Bergoglio acredita que todos os muros,
mas todos, vão ruir. «Continuemos a trabalhar para construir pontes entre os
povos, pontes que nos permitam derrubar os muros da exclusão e da exploração».
Enfrentemos o terror com o amor!
3. O fosso entre os povos e as nossas
actuais formas de democracia alarga-se cada vez mais, como consequência do
enorme poder dos grupos económicos e mediáticos, que parecem dominá-las.
Sei, diz o Papa, que os movimentos
populares não são partidos políticos. Em grande parte, é nisto que se encontra
a vossa riqueza. Exprimis uma forma diferente, dinâmica e vital de participação
social na vida pública. Mas não tenhais medo de entrar nos grandes debates, na
Política com letra maiúscula, e cito Paulo VI: «A política é uma maneira
exigente — não a única — de viver o compromisso cristão ao serviço do próximo».
Ou então a frase que repito muitas vezes e já não sei se é de Paulo VI ou de
Pio XII: «A política é uma das formas mais altas da caridade, do amor».
Frisa, então, dois riscos na relação
entre movimentos populares e política: o de se deixarem encurralar e o de se
deixarem corromper.
Não se deixar cercar, porque alguns
dizem: a cooperativa, o refeitório, a horta agro-ecológica, as microempresas, o
projecto dos planos assistenciais... até aqui tudo bem.

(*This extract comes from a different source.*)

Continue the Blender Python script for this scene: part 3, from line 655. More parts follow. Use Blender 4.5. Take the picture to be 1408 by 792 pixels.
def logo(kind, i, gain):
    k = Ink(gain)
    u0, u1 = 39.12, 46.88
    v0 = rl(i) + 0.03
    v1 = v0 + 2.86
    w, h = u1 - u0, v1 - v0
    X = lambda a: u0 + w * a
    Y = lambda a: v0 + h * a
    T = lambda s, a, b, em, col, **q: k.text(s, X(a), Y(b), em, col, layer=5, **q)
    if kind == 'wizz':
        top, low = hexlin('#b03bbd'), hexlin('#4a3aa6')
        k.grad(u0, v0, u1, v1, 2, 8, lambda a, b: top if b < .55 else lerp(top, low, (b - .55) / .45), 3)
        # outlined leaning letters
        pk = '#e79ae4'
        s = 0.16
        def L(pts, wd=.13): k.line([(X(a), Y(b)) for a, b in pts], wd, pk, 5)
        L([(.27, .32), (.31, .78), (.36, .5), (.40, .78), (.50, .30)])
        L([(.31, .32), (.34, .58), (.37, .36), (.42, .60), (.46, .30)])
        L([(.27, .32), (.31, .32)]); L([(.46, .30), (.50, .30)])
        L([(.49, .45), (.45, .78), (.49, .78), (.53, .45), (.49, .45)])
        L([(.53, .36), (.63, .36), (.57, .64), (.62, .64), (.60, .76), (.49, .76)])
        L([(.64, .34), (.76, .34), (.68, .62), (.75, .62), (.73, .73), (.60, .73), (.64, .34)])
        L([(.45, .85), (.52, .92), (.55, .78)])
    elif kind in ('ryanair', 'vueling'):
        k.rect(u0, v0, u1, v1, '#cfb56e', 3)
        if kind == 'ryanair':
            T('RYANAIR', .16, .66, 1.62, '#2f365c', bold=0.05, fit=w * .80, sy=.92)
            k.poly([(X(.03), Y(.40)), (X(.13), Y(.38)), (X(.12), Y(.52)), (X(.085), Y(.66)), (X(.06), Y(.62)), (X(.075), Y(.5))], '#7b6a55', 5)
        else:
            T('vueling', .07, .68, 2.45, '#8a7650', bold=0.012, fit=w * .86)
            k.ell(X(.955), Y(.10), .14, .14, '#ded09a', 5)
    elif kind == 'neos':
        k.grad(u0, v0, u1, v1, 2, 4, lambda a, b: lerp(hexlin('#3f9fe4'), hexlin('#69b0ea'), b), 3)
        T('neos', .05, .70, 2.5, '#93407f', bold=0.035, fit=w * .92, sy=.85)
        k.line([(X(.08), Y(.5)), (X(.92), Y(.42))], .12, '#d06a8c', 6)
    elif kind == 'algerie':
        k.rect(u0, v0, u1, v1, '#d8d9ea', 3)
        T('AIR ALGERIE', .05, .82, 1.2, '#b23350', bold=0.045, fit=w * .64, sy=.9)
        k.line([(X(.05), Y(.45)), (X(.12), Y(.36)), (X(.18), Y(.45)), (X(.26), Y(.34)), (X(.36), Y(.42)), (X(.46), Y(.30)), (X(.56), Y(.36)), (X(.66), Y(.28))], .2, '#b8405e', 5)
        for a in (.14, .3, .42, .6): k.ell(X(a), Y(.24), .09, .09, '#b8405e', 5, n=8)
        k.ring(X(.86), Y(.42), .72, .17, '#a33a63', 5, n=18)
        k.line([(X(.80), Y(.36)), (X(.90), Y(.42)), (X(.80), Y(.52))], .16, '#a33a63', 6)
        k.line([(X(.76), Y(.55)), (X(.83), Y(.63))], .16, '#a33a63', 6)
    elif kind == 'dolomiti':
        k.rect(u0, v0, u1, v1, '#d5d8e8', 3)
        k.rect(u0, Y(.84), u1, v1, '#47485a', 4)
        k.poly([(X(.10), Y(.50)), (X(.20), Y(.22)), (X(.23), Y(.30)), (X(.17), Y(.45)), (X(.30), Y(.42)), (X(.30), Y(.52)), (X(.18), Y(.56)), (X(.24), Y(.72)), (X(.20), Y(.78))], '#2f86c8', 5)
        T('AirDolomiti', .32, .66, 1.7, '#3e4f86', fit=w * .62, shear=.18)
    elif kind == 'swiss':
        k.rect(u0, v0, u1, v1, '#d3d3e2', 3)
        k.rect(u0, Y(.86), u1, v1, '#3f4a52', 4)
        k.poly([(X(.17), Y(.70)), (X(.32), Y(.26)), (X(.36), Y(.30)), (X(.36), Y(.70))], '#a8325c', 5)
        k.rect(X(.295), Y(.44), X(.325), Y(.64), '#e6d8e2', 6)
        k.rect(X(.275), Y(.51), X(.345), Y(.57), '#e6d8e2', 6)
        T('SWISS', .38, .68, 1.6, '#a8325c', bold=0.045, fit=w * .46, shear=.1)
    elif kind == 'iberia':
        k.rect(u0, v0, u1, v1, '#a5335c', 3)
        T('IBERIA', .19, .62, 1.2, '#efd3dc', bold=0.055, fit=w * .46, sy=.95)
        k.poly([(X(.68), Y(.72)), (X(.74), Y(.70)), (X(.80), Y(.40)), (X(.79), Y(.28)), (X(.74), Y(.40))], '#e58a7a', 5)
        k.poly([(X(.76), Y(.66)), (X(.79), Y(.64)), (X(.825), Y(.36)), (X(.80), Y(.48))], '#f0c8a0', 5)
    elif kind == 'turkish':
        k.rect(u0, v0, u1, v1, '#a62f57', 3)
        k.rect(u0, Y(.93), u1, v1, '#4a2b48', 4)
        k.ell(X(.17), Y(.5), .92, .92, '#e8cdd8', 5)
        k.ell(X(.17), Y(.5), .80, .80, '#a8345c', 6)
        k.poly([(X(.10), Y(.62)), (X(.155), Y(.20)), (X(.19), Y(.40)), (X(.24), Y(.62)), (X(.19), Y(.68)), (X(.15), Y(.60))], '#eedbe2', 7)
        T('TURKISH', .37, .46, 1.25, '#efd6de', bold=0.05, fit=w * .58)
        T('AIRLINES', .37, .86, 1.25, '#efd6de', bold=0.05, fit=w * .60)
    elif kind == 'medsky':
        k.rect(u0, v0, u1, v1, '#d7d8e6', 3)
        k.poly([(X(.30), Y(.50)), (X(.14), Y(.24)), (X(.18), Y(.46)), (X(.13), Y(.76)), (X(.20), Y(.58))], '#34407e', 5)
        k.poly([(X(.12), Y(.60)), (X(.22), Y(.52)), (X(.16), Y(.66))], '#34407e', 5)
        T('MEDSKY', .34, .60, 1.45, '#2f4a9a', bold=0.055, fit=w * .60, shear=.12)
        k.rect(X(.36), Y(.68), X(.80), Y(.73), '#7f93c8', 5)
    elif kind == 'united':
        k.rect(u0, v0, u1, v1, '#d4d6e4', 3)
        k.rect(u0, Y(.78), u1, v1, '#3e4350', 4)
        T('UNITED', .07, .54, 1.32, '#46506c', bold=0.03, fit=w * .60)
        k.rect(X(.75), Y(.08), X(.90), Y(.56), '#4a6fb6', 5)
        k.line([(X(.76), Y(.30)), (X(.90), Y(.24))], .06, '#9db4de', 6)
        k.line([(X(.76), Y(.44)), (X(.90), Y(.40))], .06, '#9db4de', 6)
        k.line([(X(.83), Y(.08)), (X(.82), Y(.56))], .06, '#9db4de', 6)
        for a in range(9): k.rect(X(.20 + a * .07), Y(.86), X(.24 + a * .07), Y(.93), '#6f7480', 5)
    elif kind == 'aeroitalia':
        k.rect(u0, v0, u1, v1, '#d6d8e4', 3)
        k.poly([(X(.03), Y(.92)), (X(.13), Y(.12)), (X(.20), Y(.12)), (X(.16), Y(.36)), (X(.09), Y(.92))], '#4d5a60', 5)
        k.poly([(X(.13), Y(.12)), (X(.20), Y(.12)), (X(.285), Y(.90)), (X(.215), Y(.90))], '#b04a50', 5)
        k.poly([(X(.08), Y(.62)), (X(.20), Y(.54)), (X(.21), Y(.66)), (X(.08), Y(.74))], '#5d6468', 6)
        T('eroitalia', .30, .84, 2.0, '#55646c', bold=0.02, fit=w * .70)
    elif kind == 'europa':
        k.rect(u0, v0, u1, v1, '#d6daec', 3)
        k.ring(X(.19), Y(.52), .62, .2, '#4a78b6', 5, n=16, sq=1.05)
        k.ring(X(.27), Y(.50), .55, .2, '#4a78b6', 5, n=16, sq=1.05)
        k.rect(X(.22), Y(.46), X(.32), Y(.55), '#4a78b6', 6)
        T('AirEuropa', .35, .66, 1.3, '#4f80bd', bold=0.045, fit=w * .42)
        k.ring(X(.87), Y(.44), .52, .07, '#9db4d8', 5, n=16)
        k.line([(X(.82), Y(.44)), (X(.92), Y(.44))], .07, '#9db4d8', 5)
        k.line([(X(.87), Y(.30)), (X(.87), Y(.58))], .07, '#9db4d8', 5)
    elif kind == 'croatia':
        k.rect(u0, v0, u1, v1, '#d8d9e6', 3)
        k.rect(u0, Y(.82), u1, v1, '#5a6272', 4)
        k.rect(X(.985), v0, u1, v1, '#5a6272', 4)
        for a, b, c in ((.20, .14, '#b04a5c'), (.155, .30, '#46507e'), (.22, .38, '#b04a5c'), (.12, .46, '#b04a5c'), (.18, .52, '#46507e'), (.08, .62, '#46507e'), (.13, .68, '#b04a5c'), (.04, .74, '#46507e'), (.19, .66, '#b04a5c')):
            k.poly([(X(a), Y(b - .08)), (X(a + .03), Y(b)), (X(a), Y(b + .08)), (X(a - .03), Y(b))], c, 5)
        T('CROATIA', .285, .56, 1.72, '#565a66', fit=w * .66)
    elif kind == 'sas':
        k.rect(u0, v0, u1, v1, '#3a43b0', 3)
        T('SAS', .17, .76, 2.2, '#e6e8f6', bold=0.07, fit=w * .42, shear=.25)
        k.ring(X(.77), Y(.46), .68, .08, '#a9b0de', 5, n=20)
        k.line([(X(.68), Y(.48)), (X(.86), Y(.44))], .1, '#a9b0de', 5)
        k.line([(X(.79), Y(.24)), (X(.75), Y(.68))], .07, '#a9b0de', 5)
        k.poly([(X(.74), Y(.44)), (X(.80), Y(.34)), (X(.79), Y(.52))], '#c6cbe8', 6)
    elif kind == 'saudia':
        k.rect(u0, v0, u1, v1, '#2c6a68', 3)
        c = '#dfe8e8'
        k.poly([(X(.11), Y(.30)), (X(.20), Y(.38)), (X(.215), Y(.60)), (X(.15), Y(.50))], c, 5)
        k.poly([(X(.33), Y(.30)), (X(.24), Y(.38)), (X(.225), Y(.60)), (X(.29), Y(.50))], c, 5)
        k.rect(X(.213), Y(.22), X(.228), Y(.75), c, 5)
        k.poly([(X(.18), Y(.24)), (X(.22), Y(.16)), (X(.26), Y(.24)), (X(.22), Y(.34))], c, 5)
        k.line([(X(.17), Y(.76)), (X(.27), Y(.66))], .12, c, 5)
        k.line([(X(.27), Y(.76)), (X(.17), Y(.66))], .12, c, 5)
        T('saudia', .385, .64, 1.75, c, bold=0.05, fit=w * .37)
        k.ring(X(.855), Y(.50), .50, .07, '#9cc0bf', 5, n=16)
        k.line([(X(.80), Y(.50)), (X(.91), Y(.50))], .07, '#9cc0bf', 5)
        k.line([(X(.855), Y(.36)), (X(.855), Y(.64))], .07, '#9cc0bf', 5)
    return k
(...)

Enquanto vos mantiverdes no âmbito das
«políticas sociais», enquanto não puserdes em questão a política económica ou a
Política com «P» maiúsculo, sois tolerados. A ideia das políticas sociais
concebidas como uma política para os pobres, mas nunca com os pobres, nunca dos
pobres e muito menos inserida num projecto que reúna os povos, às vezes
parece-me um carro de carnaval a esconder o lixo do sistema.
Quando vós, da vossa afeição ao
território, da vossa realidade diária, do bairro, do local, da organização do
trabalho comunitário, das relações de pessoa a pessoa, ousais pôr em causa as
macro relações, quando levantais a voz, quando gritais, quando pretendeis
indicar ao poder uma organização mais integral, então deixais de ser tolerados.
Estais a deslocar-vos para o terreno das grandes decisões que alguns pretendem
monopolizar em pequenas castas. Assim a democracia atrofia-se, torna-se um
nominalismo, uma formalidade, perde representatividade, vai-se desencantando
porque deixa de fora o povo na sua luta diária pela dignidade, na construção do
seu destino.
Não estará o Papa a meter-se em seara
alheia? Sem qualquer monopólio da verdade, deve pronunciar-se e agir face a
«situações nas quais se tocam as chagas e os sofrimentos dramáticos, e nas
quais estão envolvidos os valores, a ética, as ciências sociais e a fé».
Continuaremos no próximo Domingo do
Advento.
[1] O meu texto pretende chamar a
atenção para o discurso do Papa. Não procura reproduzi-lo. Os recortes e as
paráfrases são da minha responsabilidade.